Freedom Summer (also known as the Mississippi Summer Project) was a campaign in the United States launched in June 1964 to attempt to register as many African-American voters as possible in Mississippi, which had historically excluded most blacks from voting. The project also set up dozens of Freedom Schools, Freedom Houses, and community centers in small towns throughout Mississippi to aid the local black population.
The project was organized by the Council of Federated Organizations (COFO), a coalition of the Mississippi branches of the four major civil rights organizations (SNCC, CORE, NAACP and SCLC). Most of the impetus, leadership, and financing for the Summer Project came from the SNCC. Robert Parris Moses (Bob Moses), SNCC field secretary and co-director of COFO, directed the summer project.〔Clayborne Carson, ''In Struggle'' (Harvard University Press, 1981), p. 114.〕
==1963 Freedom Vote==
Freedom Summer was built on the years of earlier work by thousands of African Americans, connected through their churches, who lived in Mississippi. In 1963, SNCC organized a mock "Freedom Vote" designed to demonstrate the will of Black Mississippians to vote, if not impeded by terror and intimidation. The Mississippi voting procedure at the time required Blacks to fill out a 21-question registration form and to answer, to the satisfaction of the white registrar, a question on interpretation of any one of 285 sections of the state constitution.〔(Sargent, ''The Civil Rights Revolution: Events and Leaders, 1955-1968'' ), McFarland, 2004, p 72〕 This gave freedom to the registrars to rank the applicant as unqualified, which they mostly did.
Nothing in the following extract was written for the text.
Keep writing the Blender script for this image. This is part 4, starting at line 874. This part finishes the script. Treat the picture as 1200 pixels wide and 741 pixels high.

In 1963, volunteers set up polling places in Black churches and business establishments across Mississippi. After registering on a simple registration form, voters would select candidates to run in the following year's election. Candidates included Rev. Edwin King of Tougaloo College and (Aaron Henry ), from Clarksdale, Mississippi.〔("Freedom Vote Flyer" ), Amistad Research Center, Tulane University〕 Local civil rights workers and volunteers, along with students from northern universities, organized and implemented the mock election, in which tens of thousands voted.